Factory Overclocking

Recently, Intel and AMD have found that by raising the operating voltage of their chips, they can push the clock speed higher, and thus gain more of a profit from the chip.  Overclockers have been doing the same things for years now.  In the recent Intel and AMD line of processors, the operating voltage raises with clock speed, so be sure to check the voltage of your new chips before installing them.  The rule of thumb is: The faster the chip, the higher the voltage it will need. This is offset, though, by internal re-designs such as making the transistor density lower. Bringing the transistors closer together and improving processor design can allow you to increase the speed of the processor without increasing the voltage. So, of course, once technology advances, a chip with new technology might need only 1.4V to operate, while one with old technology might need 1.75V or even 1.8V.


User Overclocking


Like I said before, it is typically only the overclockers that need to concern themselves much with processor voltage. As state above, increasing the voltage delivered to the processor core can aid in increasing the speed of the processor. If one overclocks their processor and experiences instability, increasing the core voltage can improve the situation and allow it to run with stability.
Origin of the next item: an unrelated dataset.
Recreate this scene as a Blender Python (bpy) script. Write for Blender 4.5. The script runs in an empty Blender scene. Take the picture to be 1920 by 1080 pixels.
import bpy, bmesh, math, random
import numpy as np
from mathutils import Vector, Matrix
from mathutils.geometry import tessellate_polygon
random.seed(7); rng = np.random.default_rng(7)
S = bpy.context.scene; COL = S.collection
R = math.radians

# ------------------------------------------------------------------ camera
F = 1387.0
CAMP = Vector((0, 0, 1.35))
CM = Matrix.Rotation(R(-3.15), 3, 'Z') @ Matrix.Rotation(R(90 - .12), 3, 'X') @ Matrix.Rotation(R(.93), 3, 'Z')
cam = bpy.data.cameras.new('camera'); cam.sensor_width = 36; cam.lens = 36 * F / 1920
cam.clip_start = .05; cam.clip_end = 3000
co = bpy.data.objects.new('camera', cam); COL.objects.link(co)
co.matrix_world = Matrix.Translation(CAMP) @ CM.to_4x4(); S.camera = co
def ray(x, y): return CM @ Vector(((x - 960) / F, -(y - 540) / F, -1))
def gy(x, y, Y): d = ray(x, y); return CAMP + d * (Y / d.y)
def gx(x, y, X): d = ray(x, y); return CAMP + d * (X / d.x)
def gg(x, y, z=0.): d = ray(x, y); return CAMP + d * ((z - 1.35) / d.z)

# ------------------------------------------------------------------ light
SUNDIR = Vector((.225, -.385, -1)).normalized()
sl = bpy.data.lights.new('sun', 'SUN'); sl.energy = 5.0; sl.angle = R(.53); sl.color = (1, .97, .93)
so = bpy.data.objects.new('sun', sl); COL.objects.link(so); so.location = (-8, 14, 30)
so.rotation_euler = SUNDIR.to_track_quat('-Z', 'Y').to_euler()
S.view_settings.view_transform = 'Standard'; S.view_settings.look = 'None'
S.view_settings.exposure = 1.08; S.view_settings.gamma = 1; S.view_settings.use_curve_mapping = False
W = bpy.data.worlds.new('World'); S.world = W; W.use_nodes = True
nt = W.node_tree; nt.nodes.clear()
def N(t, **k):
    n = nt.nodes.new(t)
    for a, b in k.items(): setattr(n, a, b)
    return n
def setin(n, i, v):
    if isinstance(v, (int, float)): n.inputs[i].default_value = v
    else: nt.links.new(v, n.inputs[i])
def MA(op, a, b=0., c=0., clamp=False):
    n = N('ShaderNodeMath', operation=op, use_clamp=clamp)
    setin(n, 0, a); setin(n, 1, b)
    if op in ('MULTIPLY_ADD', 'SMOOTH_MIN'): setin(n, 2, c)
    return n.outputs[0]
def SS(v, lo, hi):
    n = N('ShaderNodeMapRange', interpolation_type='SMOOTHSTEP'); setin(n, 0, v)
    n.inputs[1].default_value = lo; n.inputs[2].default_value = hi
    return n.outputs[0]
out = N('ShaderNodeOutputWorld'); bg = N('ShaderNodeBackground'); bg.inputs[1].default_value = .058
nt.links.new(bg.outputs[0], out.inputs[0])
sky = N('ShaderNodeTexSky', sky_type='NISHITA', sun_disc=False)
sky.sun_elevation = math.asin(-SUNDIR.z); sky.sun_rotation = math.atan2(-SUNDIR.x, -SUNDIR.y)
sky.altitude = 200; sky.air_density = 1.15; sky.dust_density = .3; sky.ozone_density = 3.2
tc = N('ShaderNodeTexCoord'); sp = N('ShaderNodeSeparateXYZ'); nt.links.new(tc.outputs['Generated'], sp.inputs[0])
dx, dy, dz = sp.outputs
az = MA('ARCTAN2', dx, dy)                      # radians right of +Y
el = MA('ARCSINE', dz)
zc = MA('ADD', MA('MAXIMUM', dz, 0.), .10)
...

But, with increased voltage comes increased heat, so there is always a tradeoff here and adequate cooling is an absolute necessity.


One can increase the core voltage through their motherboard’s CMOS. Most boards have a range which they will allow you to increase the vore voltage, and in certain increments. you can always check the specs of a motherboard in advance of buying it to see how much room you have in the core voltage and in what increments it will allow you to increase it. Smaller increments allow you more flexibility to do this and not overheat your chip. Many motherboards will also allow you to increase the I/O voltage as well. This is helpful in some overclocking situations in order stabalize your I/O devices.